On this point we are aware of the fact that a New Jersey court worthy of the highest respect has reached the opposite conclusion. In re Saperstein, 104 A.2d 842, 845 ( 30 NJ Super 373). We are, of course, not restricted in our deliberation by the background of local case law, cited in the New Jersey opinion, which appears to have influenced that court's decision. Nor do we seem to employ the same general approach in construing the statute. As stated near the beginning of our opinion, we believe that this type of legislative enactment calls for strict construction; whereas, the New Jersey court quoted with approval from another New Jersey opinion (Davis v. Lehigh Valley R. Co., 97 NJL 412, 414) which said:
The statute is in aid of comity between sister states, and, as its purpose is to assist in the due administration of justice, it should be liberally construed.
The statute involved in that case was not the one presently before us, but was apparently an earlier act relating to the same subject and object.
In the trial court the respondent offered testimony to show that the Massachusetts grand jury in question was illegally constituted. The rejection of this offer of proof is urged as error. In view of the conclusions we have reached, we do not consider it necessary to pass on this point.

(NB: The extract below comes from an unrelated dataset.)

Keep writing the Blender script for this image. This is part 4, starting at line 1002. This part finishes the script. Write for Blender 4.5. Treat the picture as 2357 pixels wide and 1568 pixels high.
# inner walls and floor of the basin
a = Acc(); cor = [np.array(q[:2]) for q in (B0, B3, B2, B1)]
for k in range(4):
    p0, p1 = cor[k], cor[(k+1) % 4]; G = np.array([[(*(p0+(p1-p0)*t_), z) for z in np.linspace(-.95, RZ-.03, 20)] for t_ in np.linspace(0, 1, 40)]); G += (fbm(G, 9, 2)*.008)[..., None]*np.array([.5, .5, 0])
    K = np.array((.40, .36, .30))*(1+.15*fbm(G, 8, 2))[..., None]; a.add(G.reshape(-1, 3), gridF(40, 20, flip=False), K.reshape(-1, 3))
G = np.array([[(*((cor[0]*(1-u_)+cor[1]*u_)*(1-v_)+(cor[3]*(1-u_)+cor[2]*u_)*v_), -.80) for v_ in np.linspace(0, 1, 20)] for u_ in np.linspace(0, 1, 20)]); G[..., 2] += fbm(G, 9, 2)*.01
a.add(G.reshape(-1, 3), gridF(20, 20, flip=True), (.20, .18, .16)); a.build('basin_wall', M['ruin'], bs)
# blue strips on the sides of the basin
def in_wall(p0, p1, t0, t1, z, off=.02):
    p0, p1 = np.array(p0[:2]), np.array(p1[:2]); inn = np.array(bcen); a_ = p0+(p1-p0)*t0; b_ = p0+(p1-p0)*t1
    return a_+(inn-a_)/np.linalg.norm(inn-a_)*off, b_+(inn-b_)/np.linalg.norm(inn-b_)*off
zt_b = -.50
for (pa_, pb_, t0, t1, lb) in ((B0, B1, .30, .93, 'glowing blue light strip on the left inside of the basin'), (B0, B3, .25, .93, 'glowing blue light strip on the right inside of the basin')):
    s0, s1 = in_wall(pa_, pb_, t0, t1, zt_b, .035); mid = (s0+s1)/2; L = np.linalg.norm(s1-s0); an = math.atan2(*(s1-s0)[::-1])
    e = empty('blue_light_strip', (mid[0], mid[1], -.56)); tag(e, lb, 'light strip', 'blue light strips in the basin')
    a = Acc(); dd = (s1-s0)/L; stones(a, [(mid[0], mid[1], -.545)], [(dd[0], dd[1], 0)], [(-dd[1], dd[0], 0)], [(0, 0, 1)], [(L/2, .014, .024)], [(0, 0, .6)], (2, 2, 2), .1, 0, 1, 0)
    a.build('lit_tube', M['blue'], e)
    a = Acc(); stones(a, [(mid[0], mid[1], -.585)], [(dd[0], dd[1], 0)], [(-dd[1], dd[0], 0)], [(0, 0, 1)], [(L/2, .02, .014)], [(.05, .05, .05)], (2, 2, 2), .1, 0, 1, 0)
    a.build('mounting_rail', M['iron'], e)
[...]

The order of the Circuit Court is reversed and the summons is quashed.
Reversed and summons quashed.
McCORMICK, P.J. and DRUCKER, J., concur.
ON REHEARING.
[6] We allowed the State's Attorney's Petition for Rehearing and permitted him to include therein (contrary to Rule 9 in that regard) extensive reargument and citation of authorities on the issues of the case. This was done because of the shortness of time available to the parties on the original presentation of the case. (See the first paragraph of our opinion filed April 9, 1965.)
After thorough study of the Petition for Rehearing and Respondent's Answer thereto, we adhere to the positions taken in the opinion as previously filed.